Çocuğun çevreyle olan iletişimi koparılmamalı: Çocuk olsun yetişkin olsun fark etmiyor aslında. Engelli bireylerin engelleri dışında diğer insanlardan hiçbir farkı olmadığını düşünerek yaklaştığımızda aslında nasıl davranacağımız konusunda çok da zorlanmamaktayız. Genelde engelli çocuklara kendileriyle ilgili en basit sorular bile sorulmamakta, ebeveynleri aracılığıyla çocukla iletişim kurulmaya çalışılmaktadır. Konuşma ve anlama becerisini etkileyen bir zeka engeli olmadığı sürece, çocukla ilgili sorulan soruların çocuğa yönetilmesi ve çocuğun çevreyle iletişiminin geliştirilmesi sağlanmalıdır.
Sorumluluk almasına izin verilmeli: Bir başka sıkça yapılan yanlış da engelli olduğu için çocuğa çok farklı davranmak, arkadaş ortamı ve okulda diğerlerinden daha avantajlı konuma getirmektir. Oyunlarda ya da sınavlarda ekstra puanlar verildiği, isteklerinin daha çok yerine getirildiği, daha az sorumluluk verildiği görülmektedir. Bunlardan kaçınmak gerekir. Çocuğa yaşına ve yeteneğine uygun sorumluluklar verilmeli, bir şeyler yapması konusunda teşvik edilmeli, hata yapmasına izin verilmelidir.

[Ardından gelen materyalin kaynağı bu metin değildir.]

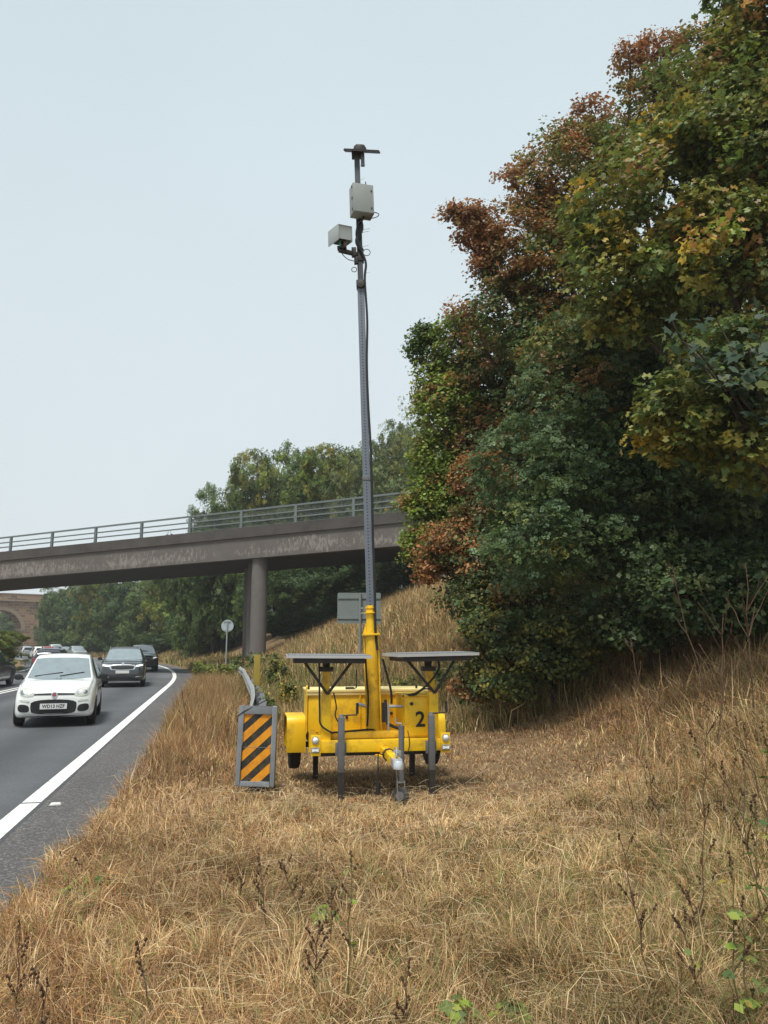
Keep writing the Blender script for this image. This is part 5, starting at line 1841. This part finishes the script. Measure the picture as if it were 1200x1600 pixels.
def grass_patch(name, label, n, samp, height, width, lean, mixw, seed, m='grass'):
    """n blades; samp(r, n) gives x, y; height/lean/mixw are functions of position arrays"""
    r = np.random.default_rng(seed)
    got = samp(r, n)
    x, y = got[0], got[1]
    az_own = got[2] if len(got) > 2 else None
    L = lateral(x, y)
    keep = (-L - strip_w(y) - .02 + 0.10 * vnoise(x, y, 3.0)) > 0
    x, y, L = x[keep], y[keep], L[keep]
    if az_own is not None:
        az_own = az_own[keep]
    dr = -L - strip_w(y) - .03
    n = len(x)
    z = ground_z(x, y, L)
    hgt = height(x, y, dr, r)
    ln = lean(x, y, dr, r)                      # 0 upright .. 1 flat
    az = r.uniform(0, 2 * np.pi, n) * 0.85 + 2.4 * vnoise(x, y, 1.3, 2.0)
    if az_own is not None:
        az = az_own
    D = np.stack([np.cos(az), np.sin(az), np.zeros(n)], 1)
    tilt = ln * 1.35
    up = np.array([0, 0, 1.0])
    d1 = unit(D * np.sin(tilt * .6)[:, None] + up * np.cos(tilt * .6)[:, None])
    d2_ = unit(D * np.sin(tilt * 1.25)[:, None] + up * np.cos(np.minimum(tilt * 1.25, 1.66))[:, None] + r.normal(size=(n, 3)) * .28)
    side = unit(np.cross(D, up) + r.normal(size=(n, 3)) * .35)
    w_ = width(x, y, dr, r)
    b0 = np.stack([x, y, z - 0.01], 1)
    b1 = b0 + d1 * (hgt * .5)[:, None]
    b2 = b1 + d2_ * (hgt * .55)[:, None]
    lo_ = z + 0.012 + r.random(n) * .03
    b2[:, 2] = np.maximum(b2[:, 2], lo_)
    hw_ = side * (w_ / 2)[:, None]
    V = np.stack([b0 - hw_, b0 + hw_, b1 - hw_ * .9, b1 + hw_ * .9, b2], 1).reshape(-1, 3)
    T = np.array([[0, 1, 3], [0, 3, 2], [2, 3, 4]])
    tris = (T[None] + (np.arange(n) * 5)[:, None, None]).reshape(-1, 3)
    Wm = mixw(x, y, dr)                          # n x 5 weights
    cum = np.cumsum(Wm, 1)
    u = r.random(n) * cum[:, -1]
    which = (u[:, None] > cum).sum(1)
    K = np.empty((n, 3))
    for i, p_ in enumerate(PALS):
        k_ = np.where(which == i)[0]
        K[k_] = p_[r.integers(0, len(p_), len(k_))]
    K *= r.uniform(.6, 1.25, (n, 1)) * (1 + .22 * vnoise(x, y, 1.1, 5) + .2 * vnoise(x, y, 4.1, 8))[:, None]
    o = link(bpy.data.objects.new(name, np_mesh(name, V, tris, np.repeat(np.clip(K, 0, 1), 5, 0), m)))
    tag(o, label, 'grass', kind='stuff')
    return o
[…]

Gerektiğinde uzman desteği alınmalı: Engelli çocukla o konuşmak istediği zaman bu konu hakkında konuşmak, istediği desteği vermek, toplum içinde herkesle aynı olduğunu hissettirmeye çalışmak, onu teşvik etmek, cesaretlendirmek önem taşımaktadır. Aynı zamanda engelli çocuğu olan anne babaların kendi iyilik hallerini güçlendirmeleri, kendilerine de zaman ayırmaları, iyi gelecek aktiviteler yapmaları, zorlandıkları alanlarla ilgili psikolojik destek almaları, hem kendi duygu durumlarını iyileştirecek hem de buna bağlı olarak çocuklarına yaklaşımlarına çok olumlu etkide bulunacaktır.
Davranış ve söylemlere dikkat!
Çocukların yaşadığı çevresel ve sosyal tüm olumsuzlukları anne babaların da yaşadığının altını çizen Uzman Psikolog Sena Sivri, sözlerini şöyle tamamladı:
“Kendilerine engelli çocuğu olduğu için acıyan gözlerle bakan ya da arkalarından söylenen ‘şükür bizim böyle çocuğumuz yok’ söylemleri onları çok kötü etkilemektedir. Bu nedenle toplumsal olarak hem engelli çocuklara hem de ailelerine karşı davranış ve söylemlere dikkat edilmesi gerekmektedir.”